==== Raw data ====

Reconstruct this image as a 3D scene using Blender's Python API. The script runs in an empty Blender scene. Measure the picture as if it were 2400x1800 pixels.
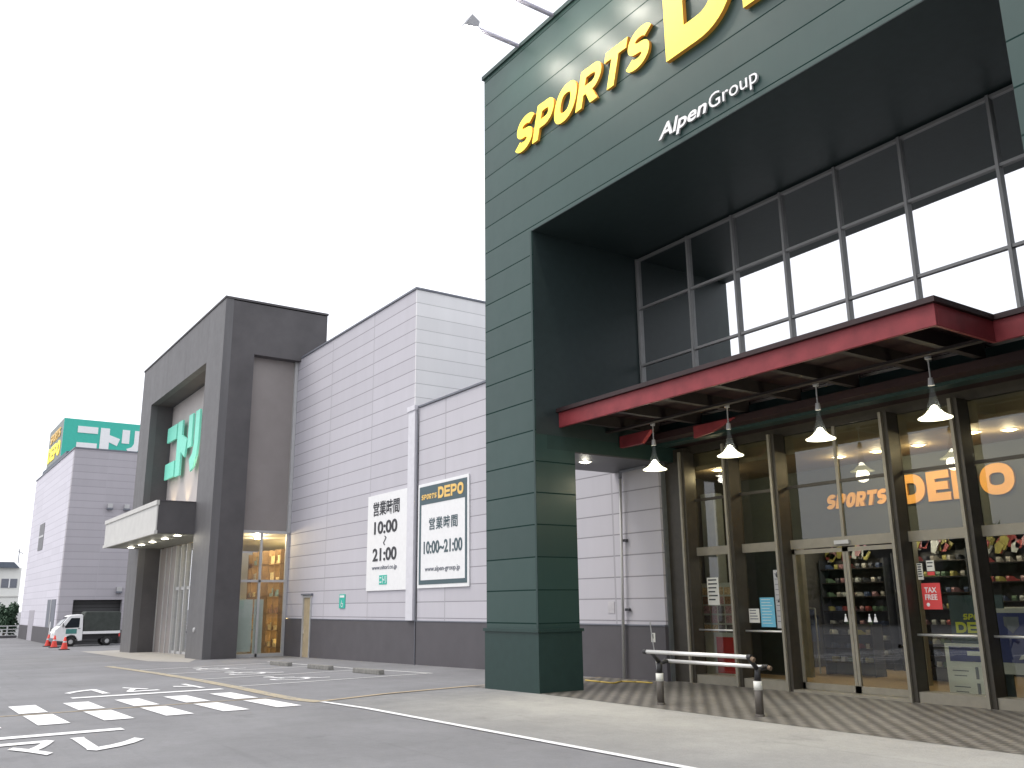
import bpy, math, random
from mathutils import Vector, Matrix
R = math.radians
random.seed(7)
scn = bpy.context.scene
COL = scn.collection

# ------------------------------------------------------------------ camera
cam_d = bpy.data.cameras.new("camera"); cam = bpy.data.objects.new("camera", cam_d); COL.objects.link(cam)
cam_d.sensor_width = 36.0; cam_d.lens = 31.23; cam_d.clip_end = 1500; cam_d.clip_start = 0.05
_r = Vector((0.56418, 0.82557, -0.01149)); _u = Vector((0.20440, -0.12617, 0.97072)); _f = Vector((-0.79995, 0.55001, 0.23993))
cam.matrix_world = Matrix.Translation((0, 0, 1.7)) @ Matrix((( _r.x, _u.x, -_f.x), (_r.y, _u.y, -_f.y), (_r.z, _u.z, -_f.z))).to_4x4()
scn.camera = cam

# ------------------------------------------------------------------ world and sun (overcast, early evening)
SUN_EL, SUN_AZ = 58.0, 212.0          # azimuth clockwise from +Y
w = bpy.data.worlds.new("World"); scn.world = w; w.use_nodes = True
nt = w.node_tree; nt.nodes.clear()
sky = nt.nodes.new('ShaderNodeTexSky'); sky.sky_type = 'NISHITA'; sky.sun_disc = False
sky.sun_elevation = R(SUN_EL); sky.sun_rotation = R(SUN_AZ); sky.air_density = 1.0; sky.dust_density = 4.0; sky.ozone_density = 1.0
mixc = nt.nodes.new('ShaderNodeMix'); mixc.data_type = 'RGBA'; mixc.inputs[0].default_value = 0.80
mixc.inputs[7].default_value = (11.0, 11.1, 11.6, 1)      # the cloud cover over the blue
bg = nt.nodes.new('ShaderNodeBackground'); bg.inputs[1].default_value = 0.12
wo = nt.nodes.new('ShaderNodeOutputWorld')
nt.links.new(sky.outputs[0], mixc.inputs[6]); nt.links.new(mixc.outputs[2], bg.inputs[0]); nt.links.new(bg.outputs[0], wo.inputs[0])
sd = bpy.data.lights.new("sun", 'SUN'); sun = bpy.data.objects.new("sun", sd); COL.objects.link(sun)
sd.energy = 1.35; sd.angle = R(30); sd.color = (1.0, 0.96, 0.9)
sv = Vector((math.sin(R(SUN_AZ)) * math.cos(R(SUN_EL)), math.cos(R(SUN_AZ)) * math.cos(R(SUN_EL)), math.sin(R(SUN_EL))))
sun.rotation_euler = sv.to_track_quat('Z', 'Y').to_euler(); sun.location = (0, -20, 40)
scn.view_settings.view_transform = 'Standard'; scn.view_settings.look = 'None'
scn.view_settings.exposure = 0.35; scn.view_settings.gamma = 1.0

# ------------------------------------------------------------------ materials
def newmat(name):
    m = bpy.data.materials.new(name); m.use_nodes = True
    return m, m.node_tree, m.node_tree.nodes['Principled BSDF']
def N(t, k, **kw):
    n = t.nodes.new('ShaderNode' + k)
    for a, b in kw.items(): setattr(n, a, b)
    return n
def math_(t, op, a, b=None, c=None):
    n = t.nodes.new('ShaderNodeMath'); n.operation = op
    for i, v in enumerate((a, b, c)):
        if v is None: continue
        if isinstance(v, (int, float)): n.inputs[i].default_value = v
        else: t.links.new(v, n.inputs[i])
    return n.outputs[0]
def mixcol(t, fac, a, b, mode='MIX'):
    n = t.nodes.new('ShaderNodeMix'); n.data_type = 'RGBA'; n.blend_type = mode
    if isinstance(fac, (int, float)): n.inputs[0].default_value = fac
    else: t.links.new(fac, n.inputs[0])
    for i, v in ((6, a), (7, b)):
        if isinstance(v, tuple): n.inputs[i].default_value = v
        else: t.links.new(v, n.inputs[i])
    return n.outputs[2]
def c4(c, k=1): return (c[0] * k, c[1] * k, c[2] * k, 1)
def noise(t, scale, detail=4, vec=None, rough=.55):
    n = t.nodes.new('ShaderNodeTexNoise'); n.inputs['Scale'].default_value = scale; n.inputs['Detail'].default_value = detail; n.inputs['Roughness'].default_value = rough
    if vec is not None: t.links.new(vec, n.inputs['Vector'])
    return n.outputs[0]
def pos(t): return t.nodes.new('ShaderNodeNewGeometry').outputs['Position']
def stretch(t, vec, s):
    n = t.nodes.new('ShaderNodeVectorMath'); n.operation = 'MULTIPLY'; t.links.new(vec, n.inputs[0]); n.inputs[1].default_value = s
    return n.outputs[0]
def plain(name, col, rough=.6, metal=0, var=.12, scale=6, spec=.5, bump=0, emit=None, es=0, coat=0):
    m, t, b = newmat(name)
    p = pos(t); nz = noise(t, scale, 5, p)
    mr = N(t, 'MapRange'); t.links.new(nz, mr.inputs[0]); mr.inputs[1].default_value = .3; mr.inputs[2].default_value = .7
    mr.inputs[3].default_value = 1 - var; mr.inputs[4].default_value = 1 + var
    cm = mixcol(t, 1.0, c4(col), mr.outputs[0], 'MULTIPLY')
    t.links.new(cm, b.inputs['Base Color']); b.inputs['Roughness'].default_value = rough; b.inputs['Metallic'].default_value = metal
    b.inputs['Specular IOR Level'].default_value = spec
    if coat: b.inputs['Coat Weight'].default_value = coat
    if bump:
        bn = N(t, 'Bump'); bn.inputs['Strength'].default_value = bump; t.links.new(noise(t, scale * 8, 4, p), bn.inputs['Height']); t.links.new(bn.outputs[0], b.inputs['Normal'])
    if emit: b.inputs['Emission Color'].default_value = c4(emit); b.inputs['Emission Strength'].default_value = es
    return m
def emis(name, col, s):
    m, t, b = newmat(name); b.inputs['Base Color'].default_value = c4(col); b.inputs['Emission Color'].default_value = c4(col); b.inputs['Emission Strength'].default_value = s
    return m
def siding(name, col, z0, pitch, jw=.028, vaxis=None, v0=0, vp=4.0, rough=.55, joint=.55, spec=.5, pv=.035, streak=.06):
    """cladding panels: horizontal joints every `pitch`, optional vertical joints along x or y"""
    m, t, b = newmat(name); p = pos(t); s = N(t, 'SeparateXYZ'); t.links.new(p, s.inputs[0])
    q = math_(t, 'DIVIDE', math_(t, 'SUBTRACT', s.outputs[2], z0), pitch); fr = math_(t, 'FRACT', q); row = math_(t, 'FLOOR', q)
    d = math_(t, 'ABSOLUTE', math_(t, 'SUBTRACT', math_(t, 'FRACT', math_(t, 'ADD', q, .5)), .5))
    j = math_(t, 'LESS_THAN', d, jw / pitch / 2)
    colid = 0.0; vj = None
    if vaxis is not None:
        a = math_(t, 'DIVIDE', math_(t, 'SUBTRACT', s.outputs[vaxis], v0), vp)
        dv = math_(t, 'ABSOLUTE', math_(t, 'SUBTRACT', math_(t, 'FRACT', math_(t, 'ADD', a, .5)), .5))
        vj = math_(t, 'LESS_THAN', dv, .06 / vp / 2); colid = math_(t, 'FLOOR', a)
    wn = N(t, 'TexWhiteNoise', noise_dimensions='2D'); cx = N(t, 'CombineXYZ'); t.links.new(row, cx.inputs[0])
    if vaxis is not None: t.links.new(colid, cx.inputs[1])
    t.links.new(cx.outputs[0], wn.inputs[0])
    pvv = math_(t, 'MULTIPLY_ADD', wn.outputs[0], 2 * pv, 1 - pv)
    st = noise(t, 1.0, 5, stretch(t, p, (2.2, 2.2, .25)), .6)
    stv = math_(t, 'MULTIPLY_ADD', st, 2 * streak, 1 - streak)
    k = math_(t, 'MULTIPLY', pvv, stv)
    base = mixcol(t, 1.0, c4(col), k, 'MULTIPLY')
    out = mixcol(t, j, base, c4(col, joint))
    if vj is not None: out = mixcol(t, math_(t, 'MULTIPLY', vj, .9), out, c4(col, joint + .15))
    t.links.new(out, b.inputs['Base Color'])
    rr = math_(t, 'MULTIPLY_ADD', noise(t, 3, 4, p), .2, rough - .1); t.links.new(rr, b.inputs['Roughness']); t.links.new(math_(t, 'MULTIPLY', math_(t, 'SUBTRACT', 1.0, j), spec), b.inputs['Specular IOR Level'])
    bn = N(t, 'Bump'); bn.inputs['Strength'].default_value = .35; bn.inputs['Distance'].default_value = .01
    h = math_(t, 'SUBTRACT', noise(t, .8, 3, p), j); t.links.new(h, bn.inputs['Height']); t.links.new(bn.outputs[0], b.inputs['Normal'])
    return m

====

What the exercise asks:
Quote, please, every line of the material above from its start through the line that has "scn.camera = cam", reproducing the words exactly and dropping any images.

Correct result:
Reconstruct this image as a 3D scene using Blender's Python API. The script runs in an empty Blender scene. Measure the picture as if it were 2400x1800 pixels.
import bpy, math, random
from mathutils import Vector, Matrix
R = math.radians
random.seed(7)
scn = bpy.context.scene
COL = scn.collection

# ------------------------------------------------------------------ camera
cam_d = bpy.data.cameras.new("camera"); cam = bpy.data.objects.new("camera", cam_d); COL.objects.link(cam)
cam_d.sensor_width = 36.0; cam_d.lens = 31.23; cam_d.clip_end = 1500; cam_d.clip_start = 0.05
_r = Vector((0.56418, 0.82557, -0.01149)); _u = Vector((0.20440, -0.12617, 0.97072)); _f = Vector((-0.79995, 0.55001, 0.23993))
cam.matrix_world = Matrix.Translation((0, 0, 1.7)) @ Matrix((( _r.x, _u.x, -_f.x), (_r.y, _u.y, -_f.y), (_r.z, _u.z, -_f.z))).to_4x4()
scn.camera = cam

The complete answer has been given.